A novel improvement method on tube-current

I need to strongly notify that existing most of telescopes may not have enough opportunity to obtain good images as the telescope's potential. This means, image of your telescope could be drastically improved by correct countermeasure described following against "tube current". The countermeasure may bring you amazing sharp & fine image with only A FEW DOLLARs investment.

The discovery showed a fact that prevention of thermal interaction in an optical tube itself makes big improvement of image disturbance. Surely, turbulent jet-stream at sky altitude affects imaging, that is definitely true, but its influence is not of all.

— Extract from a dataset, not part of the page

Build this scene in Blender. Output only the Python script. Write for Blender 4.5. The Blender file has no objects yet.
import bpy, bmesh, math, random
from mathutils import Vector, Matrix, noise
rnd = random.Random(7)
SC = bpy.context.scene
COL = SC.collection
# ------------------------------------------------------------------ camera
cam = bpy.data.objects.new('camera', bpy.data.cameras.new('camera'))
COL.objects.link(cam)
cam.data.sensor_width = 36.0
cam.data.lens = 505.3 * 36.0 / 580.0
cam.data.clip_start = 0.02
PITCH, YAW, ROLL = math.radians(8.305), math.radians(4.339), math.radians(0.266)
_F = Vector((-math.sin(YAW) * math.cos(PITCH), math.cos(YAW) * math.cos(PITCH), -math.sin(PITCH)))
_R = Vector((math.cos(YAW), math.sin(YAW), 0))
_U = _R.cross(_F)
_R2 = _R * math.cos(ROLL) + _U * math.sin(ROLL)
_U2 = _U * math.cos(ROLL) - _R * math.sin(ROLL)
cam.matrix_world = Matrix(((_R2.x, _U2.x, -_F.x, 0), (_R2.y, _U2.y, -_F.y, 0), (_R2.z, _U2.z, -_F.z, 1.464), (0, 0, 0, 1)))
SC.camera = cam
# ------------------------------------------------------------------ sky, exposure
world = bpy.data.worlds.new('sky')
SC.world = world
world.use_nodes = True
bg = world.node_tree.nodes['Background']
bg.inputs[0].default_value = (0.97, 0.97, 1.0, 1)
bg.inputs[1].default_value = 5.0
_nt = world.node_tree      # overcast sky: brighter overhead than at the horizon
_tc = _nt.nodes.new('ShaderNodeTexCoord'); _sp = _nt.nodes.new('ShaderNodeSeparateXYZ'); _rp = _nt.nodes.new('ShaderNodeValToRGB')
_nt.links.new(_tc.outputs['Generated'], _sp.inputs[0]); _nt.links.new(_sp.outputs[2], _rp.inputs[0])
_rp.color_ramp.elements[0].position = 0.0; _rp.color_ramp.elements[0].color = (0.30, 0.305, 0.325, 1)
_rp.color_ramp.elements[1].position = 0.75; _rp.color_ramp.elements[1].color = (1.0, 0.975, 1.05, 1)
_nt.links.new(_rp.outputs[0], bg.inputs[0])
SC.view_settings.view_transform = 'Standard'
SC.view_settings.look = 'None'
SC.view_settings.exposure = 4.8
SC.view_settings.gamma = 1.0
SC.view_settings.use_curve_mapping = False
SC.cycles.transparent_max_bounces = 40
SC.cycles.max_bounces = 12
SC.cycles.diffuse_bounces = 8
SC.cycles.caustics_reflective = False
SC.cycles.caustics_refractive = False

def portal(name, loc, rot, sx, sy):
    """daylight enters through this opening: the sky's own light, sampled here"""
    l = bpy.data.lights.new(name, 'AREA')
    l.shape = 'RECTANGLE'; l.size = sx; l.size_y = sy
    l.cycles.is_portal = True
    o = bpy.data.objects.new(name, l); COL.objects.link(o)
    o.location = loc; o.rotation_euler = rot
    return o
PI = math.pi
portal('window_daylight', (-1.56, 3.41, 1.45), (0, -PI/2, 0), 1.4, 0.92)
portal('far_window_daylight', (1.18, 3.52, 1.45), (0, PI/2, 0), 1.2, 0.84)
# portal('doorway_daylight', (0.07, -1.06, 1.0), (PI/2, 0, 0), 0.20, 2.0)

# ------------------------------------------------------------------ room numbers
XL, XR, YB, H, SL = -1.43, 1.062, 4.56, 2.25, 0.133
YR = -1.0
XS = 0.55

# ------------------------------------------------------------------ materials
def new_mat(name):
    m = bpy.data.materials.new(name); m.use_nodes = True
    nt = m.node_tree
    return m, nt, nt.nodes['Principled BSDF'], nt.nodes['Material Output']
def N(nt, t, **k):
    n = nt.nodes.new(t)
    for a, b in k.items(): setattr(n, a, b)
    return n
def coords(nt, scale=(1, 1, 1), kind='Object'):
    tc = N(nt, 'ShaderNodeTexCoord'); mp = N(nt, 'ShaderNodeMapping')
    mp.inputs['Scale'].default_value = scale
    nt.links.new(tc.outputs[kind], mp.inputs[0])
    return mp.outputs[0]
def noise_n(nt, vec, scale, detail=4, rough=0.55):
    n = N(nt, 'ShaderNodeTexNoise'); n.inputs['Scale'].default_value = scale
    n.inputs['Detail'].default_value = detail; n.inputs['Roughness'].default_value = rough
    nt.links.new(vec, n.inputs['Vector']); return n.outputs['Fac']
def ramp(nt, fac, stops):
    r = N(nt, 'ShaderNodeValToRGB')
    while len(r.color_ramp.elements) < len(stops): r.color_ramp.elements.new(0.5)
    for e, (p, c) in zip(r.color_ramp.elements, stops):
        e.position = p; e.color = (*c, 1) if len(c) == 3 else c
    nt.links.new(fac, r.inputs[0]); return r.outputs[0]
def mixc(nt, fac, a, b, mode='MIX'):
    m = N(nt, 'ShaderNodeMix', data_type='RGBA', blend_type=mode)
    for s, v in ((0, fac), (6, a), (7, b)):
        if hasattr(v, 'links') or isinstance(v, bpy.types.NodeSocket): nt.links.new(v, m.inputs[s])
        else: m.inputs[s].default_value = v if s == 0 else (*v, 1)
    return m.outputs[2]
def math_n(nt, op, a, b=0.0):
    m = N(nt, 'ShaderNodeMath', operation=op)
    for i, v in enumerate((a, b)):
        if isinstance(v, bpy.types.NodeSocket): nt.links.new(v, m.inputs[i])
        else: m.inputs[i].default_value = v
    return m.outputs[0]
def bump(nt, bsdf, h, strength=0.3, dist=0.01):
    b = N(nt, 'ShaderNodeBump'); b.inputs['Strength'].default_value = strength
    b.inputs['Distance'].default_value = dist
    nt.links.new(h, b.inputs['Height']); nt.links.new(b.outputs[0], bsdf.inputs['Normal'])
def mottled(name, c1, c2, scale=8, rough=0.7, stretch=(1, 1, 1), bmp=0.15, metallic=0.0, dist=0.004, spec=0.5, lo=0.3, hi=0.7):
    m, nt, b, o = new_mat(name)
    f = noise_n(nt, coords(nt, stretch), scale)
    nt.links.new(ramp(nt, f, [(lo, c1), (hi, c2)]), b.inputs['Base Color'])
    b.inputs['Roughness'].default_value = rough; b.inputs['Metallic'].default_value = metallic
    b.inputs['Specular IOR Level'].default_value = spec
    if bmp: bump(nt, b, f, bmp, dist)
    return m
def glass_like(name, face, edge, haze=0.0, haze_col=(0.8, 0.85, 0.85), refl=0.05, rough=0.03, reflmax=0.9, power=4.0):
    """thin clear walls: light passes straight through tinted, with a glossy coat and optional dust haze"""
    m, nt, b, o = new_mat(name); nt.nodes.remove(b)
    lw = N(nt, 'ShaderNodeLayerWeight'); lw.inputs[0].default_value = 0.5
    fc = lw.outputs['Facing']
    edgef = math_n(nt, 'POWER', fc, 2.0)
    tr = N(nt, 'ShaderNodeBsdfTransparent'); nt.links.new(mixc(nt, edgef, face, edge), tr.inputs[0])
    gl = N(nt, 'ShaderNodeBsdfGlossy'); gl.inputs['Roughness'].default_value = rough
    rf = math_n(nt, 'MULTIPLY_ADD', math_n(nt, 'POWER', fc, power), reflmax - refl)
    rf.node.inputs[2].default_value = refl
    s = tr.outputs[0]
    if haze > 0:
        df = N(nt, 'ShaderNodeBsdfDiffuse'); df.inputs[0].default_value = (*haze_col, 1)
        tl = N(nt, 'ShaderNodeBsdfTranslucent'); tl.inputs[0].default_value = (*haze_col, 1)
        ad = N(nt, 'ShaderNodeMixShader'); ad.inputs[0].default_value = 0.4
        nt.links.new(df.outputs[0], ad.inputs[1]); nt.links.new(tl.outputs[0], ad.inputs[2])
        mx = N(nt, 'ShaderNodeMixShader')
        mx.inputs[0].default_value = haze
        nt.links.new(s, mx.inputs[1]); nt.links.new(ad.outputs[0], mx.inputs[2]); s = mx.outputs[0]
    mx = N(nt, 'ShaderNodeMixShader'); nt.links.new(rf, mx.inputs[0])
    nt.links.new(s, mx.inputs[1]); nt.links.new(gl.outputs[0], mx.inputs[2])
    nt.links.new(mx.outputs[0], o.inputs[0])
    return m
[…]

Jupiter image with the countermeasure
20cm/F5 with SR4 eyepiece, EOS60D DSLR
See a Jupiter's photo which was taken as my just second trial result of planetary photographing with the countermeasure for the thermal disturbance error (tube current). The picture itself looks not so fine unfortunately because I'm just a beginner of planetary imaging so that I have only poor skill of photographing. But, I can assert that planetary visual on that day was clearly greater than the picture, and it was the best planetary visual which I had never seen.
Actually, that night was not the best seeing condition but a very usual night, so that I could see jet-stream fluctuation caused by air motion on the Jupiter's visual, however I could confirm that the countermeasure succeeded to remove the tube current. Therefore, as a result showed that, Jupiter’s visual image was distorted by jet-stream (seeing) but was SHARP and FINE. I felt my telescope has got 1-2 grade upper resolution compared with before the countermeasure. So that I could enjoy viewing very detailed structures around GRS on the Jupiter.


OTA with silver sheet wrapping
See the picture of my telescope with the countermeasure, that is very simple. It is that just wrapping the optical tube with silver foil like a space satellite equipment. The foil would have thin in its thickness to obtain better performance of temperature adaptation to ambient atmosphere.
Therefore, “survival insulation sheet” may be the best solution for this, which takes only a few dollars.
The purpose of this sheet is to avoid radiative heat transfer which probably induces strong thermal disturbance in optical tubes.

MECHANISM - Why does your telescope bring distortion?

A very popular belief of thermal disturbance error is that it is induced by primary mirror which has warmer temperature than ambient air then induced convection flow makes the disturbance.
However my discovery is different. Surely, the heat from the primary mirror causes disturbance, but it is one of factors.
My point of view is radiative cooling effect on optical tube. According to a theory of heat radiation, heat going away to space can be calculated by Stephan-Boltzmann constant. I was awfully surprised by the calculated result of the radiative cooling, which said that over 200 watts(!!) energy was going away from my OTA to space would you believe! This means, it’s heat energy impact is same as putting 200W heater under my OTA. I cannot ignore this effect even though most of general theories on telescope optics ignored it. This effect may be larger than a effect induced by temperature gradient between mirror and air.
Therefore, describing usual case, an optical tube is cooled by radiation, then the tube cools air in it. This heat transfer induces convection flow with density fluctuation which means refractive index perturbation which brings image distortion.
This is a big problem, because 44% light of making image comes from outer thin ring area of main mirror with 1/8 of aperture width, in addition the ring contributes telescope’s resolution limit. In spite of this important principle, the outer ring area is disturbed by the 200W right radiative cooling induced air disturbance.

Therefore, the silver sheet has became one of my essential goods for planetary observation.